Tag Archives: Clerical Celibacy

A Cardinal Error

‘If marriage is forbidden to priests, they will fall into sins worse than mere fornication, not abhorring the embrace of other men.’

Bishop Ulric of Imola, The Rescript, c. 1060

The resignation in Scotland of Cardinal Keith O’Brien has come a day after claims by three priests and a former priest emerged in the Observer newspaper. These claims date back to the 1980s and concern ‘inappropriate behaviour’. Yet another scandal for Catholicism, coming only days after the revelations in Ireland about tens of thousands of young women, more or less imprisoned as slave labourers in laundries run by nuns.

Last week, the self-same Cardinal called for Roman Catholicism to end its celibacy rule for the priesthood. He told the BBC: ‘I realise that many priests have found it very difficult to cope with celibacy as they lived out their priesthood, and felt the need of a companion, of a woman, to whom they could get married and raise a family of their own’.

Nearly thirty years ago now, I remember talking to an Italian Catholic priest about clerical celibacy. As a married Orthodox cleric, I asked him how Catholic priests coped with the imposition of celibacy. He told me in his honest Italian way: ‘It depends. In Germany the priests are overweight – they eat to compensate. In Ireland they drink Guinness. In England, they are uptight and frustrated. And in Italy, well, we just ignore it’.

I have to say that he was one of only two Catholic priests I have ever met (true, I have not met many) who was not homosexual. The other one was Portuguese and he of course was married and had two children. In the north of Portugal this is not only acceptable but normal and parishioners would not even accept ‘celibates’, full well knowing what they really were.

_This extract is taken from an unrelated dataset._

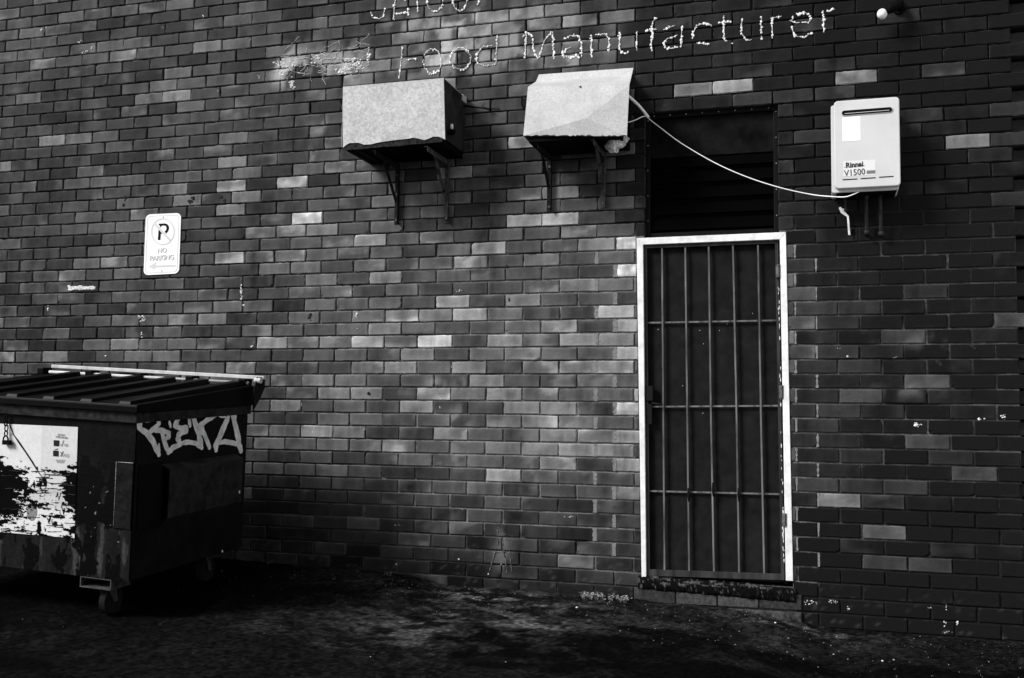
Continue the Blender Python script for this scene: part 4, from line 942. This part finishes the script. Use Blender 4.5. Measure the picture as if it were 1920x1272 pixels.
# ------------------------------------------------------------------ weeds and litter
leaf_m = mat('weed_leaf', .30, rough=.5, n_amt=.4, n_scale=60)
def weed(name, pxs, n, label, size):
    mb = MB()
    for k in range(n):
        t = random.random(); x = pxs[0]+(pxs[1]-pxs[0])*t+random.gauss(0, 2)
        base = at(x, pxs[2]+(pxs[3]-pxs[2])*t, 0); X = base.x; Y = -random.uniform(.01, .14)*size/.02 if size > .01 else -random.uniform(.01, .06)
        Z = float(gz(X, Y)); h = random.uniform(.003, .026)*(size/.013)
        hp = Vector((X+random.gauss(0, .006), Y, Z+h)); mb.tube([(X, Y, Z-.005), hp], .0007, 4)
        for j in range(random.randint(5, 8)):
            a = random.uniform(0, 6.28); l = size*random.uniform(.5, 1.); w = l*.5; d = Vector((math.cos(a), math.sin(a), random.uniform(-.2, .5))); s = d.cross(Vector((0, 0, 1))).normalized()*w; q = hp+d*l
            mb.add([hp, hp+d*l*.5+s, q, hp+d*l*.5-s+Vector((0, 0, .001))], [(0, 1, 2, 3)])
    o = mb.build(name, leaf_m); tag(o, label, 'weed', kind='stuff'); return o
weed('weed', (1092, 1180, 1122, 1130), 120, 'low pale leafy weeds at the wall foot left of the door step', .013)
weed('weed', (724, 742, 1086, 1092), 12, 'tiny sprig of weed at the wall foot nearer the waste bin', .009)
mb = MB()
for k in range(1300):
    if random.random() < .6: X = random.gauss(1.6, .9); Y = -abs(random.gauss(0, .35))-.02
    elif random.random() < .6: X = random.uniform(2.6, 4.8); Y = -random.uniform(.02, .9)
    else: X = random.uniform(-1.5, 5); Y = -random.uniform(.02, 3)
    r = random.uniform(.001, .0032)*(1 if random.random() < .97 else 2.2)
    mb.ball((X, Y, float(gz(X, Y))+.004), r, 5, 3, (1.3, 1, .7), .3, c=random.choice([.02, .03, .05, .08, .12, .3]) if r < .006 else .7)
o = mb.build('grit', mat('grit', .2, rough=.8, attr='Col', n_amt=.2), col=True); tag(o, 'scattered grit and small chips on the asphalt by the wall', 'grit', kind='stuff')

# ------------------------------------------------------------------ unseen blocks added to bounce light on the bin and dim reflections
def light_block(name, x0, x1, y0, y1, z0, z1, label):
    r = empty(name, ((x0+x1)/2, (y0+y1)/2, z0), label, 'light_block')
    mb = MB(); mb.box(x0, x1, y0, y1, z0, z1); adopt(mb.build('block_body', nb_m if name == 'shade_block' else mat('bounce_face', .72, rough=.8, n_amt=.15, n_scale=3)), r)
    mb = MB(); mb.box(x0-.15, x1+.15, y0-.15, y1+.15, z1, z1+.25); adopt(mb.build('block_cap', mat('dark_cap', .03)), r)
light_block('bounce_block', 5.3, 9, -5.0, -.02, -3, 4.6, 'added pale block, unseen at the right, that bounces light onto the bin')
light_block('shade_block', 4.5, 30, -24, -11.5, -4, 7.5, 'added dark block, unseen behind the camera, that dims reflections in the bricks')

This situation is common in Spain, the south of Italy, Africa and Latin America. Latin and African blood will not take this nonsense. Only a few months ago I was talking to a Polish taxi-driver in Colchester. He was from Krakow, the centre of Polish Catholicism, and he described to me how much of his income there had come from taxiing Polish priests and seminarians to and from local brothels…

It is time to do away with the piece of jesuitical word-play which says: ‘On no, we don’t have compulsory clerical celibacy; priesthood in Catholicism is voluntary’. The fact is that celibacy is compulsory, if you are a Catholic priest. (Unless, of course, you are a Uniat in distant lands, banned from ever coming to Western Europe or North America, or, only very recently, an ex-Anglican).

This nonsense of compulsory clerical celibacy, introduced by force into the West in the late eleventh century, has to stop. It is the source of that ugly distortion, clericalism, and, by reaction, secularist feminism, which thinks it is being deprived by not being admitted to the priesthood. But even worse than all this, it is the source of perversion and hypocrisy.

Such a rejection of perversion and hypocrisy seems unlikely, because it would mean that the Vatican would have to admit that it has persisted in its anti-Apostolic error for nearly a thousand years – as we Orthodox have always known. The real question therefore is – does the Vatican have the humility and spirit of repentance necessary for it to return to the Evangelical Faith of the first millennium?

If it does, then who knows, perhaps it will even return to the Faith of the Apostles, the Fathers and the Seven Universal Councils, even reinstating the Christian Creed. Perhaps then its various branches, Anglican, Protestant etc., might do the same. Humility and repentance are always miraculous. Perversion and hypocrisy never are.